Hello and welcome to CF.
it is good that you read "other passages" and so ask what it means to be a Christian ("little Christ" ... i.e. like Christ). People sometimes try to distill "salvation" into the simplest means possible - often taking one verse and treating it as though it is the summation of all it means to be Christian. If that were the process we were meant to use, we wouldn't need the whole of the New Testament, would we?
After all "even the demons believe ... and tremble". Yet we do not call them "saved". And their belief (mental assent) is greater than ours, because ours is based on faith, but they know Who Christ is.
Several earlier in the thread have well-said that if we believe, we will follow. After all, faith without works is dead.
The big debate comes in because sometimes people are afraid that by saying this, we might be thinking that our "good works" somehow "save" us, as if we are "purchasing" our salvation with our works. Of course this is impossible.

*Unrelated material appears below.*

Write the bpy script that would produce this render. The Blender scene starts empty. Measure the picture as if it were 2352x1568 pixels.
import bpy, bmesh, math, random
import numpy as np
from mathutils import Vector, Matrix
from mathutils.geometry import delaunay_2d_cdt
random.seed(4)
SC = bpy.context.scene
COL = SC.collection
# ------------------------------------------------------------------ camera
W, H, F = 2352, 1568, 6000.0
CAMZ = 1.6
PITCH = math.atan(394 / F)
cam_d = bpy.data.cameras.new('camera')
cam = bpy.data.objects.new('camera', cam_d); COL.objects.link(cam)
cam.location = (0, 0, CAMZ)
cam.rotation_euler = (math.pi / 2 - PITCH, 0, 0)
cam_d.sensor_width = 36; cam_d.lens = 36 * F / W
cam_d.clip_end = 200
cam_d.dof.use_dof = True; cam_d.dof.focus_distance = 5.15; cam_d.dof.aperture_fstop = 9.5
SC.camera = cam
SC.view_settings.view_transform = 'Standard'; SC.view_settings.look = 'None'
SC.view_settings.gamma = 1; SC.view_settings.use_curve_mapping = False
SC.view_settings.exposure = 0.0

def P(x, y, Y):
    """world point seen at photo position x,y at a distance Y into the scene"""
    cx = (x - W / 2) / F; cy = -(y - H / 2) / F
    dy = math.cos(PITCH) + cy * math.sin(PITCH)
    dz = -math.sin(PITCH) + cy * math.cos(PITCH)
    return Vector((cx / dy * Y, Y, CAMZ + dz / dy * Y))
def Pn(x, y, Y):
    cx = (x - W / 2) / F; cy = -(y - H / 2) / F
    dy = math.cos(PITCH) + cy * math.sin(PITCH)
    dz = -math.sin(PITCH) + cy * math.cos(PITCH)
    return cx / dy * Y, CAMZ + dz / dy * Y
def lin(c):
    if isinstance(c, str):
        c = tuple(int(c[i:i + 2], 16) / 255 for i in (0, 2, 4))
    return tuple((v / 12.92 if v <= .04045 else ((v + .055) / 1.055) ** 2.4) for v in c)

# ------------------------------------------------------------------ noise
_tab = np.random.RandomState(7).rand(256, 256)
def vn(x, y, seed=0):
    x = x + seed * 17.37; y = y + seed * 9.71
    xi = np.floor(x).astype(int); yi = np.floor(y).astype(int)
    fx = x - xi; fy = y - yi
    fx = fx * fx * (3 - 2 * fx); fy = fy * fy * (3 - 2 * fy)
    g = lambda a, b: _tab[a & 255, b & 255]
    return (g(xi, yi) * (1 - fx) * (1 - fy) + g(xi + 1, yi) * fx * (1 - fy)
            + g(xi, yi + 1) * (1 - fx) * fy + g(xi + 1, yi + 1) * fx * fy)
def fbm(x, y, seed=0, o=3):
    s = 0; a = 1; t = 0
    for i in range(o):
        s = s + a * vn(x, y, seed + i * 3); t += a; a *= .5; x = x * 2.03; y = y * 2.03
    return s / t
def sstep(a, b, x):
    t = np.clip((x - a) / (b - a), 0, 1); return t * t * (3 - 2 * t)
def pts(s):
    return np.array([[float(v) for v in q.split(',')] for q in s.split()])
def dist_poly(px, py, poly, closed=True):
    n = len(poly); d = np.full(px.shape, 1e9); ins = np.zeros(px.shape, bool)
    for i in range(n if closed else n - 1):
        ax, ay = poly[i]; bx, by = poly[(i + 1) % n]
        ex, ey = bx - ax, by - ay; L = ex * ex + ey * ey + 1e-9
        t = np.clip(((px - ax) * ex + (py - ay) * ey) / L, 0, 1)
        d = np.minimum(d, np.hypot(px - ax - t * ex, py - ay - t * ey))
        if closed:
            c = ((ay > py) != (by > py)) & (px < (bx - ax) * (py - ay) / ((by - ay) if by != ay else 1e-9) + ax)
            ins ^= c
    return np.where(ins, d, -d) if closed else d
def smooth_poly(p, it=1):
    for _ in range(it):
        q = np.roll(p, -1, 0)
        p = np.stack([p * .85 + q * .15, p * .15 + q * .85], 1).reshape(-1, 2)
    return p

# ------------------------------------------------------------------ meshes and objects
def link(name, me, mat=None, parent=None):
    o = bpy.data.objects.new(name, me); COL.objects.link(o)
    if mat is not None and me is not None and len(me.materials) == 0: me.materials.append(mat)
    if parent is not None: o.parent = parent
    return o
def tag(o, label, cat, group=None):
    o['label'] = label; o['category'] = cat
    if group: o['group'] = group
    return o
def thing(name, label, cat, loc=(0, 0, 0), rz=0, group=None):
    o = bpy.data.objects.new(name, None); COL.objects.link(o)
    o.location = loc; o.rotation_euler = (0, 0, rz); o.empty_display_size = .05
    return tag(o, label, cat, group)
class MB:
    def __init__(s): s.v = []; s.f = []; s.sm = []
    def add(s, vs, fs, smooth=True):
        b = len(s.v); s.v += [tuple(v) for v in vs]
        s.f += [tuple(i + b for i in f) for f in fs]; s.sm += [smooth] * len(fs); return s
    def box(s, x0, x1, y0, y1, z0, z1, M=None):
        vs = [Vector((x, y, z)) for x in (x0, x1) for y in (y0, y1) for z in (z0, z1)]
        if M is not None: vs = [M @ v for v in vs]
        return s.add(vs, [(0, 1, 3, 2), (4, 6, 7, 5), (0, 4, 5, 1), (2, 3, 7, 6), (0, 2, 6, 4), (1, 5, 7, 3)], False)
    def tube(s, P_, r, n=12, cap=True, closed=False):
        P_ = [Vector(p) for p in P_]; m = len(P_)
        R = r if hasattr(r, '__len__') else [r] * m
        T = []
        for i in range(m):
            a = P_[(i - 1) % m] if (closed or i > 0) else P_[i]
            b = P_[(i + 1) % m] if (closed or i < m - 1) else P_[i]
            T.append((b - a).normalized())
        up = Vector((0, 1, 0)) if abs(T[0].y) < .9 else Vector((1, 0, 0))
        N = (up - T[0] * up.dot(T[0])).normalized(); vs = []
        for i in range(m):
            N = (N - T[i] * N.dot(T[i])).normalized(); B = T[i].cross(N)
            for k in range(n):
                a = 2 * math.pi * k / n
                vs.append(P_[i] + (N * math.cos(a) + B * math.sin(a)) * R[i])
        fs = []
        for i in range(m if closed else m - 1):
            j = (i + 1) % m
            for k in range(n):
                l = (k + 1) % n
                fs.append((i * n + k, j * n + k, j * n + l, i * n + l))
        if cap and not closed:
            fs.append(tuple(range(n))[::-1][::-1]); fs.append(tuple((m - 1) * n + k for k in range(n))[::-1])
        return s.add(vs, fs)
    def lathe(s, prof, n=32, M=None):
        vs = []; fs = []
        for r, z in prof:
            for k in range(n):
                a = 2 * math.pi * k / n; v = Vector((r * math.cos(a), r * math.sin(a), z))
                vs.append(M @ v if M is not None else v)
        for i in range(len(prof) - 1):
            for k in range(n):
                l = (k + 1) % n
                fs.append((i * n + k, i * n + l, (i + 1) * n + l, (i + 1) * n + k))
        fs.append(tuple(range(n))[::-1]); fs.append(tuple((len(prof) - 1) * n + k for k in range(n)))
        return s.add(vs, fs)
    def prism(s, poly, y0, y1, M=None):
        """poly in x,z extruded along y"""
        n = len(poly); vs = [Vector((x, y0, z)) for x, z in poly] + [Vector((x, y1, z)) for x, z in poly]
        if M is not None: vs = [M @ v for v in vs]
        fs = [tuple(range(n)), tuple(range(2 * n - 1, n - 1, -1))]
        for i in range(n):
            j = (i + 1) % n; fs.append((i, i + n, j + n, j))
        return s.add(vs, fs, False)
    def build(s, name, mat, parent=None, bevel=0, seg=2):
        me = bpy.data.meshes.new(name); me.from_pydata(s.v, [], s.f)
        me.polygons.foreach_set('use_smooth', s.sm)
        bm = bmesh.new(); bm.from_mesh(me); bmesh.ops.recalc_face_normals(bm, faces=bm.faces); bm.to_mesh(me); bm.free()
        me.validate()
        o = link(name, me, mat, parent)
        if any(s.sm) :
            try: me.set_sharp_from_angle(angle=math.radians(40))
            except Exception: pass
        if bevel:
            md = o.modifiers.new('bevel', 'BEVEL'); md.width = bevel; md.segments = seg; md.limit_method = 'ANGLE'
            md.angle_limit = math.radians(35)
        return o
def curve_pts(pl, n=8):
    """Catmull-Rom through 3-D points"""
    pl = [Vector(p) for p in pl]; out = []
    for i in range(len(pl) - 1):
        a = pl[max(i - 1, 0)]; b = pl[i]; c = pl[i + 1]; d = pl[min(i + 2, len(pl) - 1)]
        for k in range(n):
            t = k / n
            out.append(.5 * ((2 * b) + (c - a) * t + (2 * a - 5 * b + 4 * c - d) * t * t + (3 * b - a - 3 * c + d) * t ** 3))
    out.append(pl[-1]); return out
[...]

But as a man acts, so he is. If we begin to give to others, we can become a generous person. If we begin to think less of ourselves, we can become a humble person. If we begin helping others, we can become a helpful person. And if we apply ourselves to loving others, we become a loving person.
No one particular act is "necessary" as we are living our lives in Christ - "working out our salvation in fear and trembling". But the way we live our lives shapes who we become - and we are expected to become like Christ.
So ideally, our thoughts, words, actions, and attitudes should serve to make us continually more and more like Christ (along with the grace of God, which is also necessary - in ourselves we can do nothing).
It all goes together and points to the way of Life - which should be our entire lives. We are being transformed from glory to glory into the likeness of Christ, being restored to God's initial plan for us at creation.
And we have however long God grants for the rest of each of our lives to carry that out.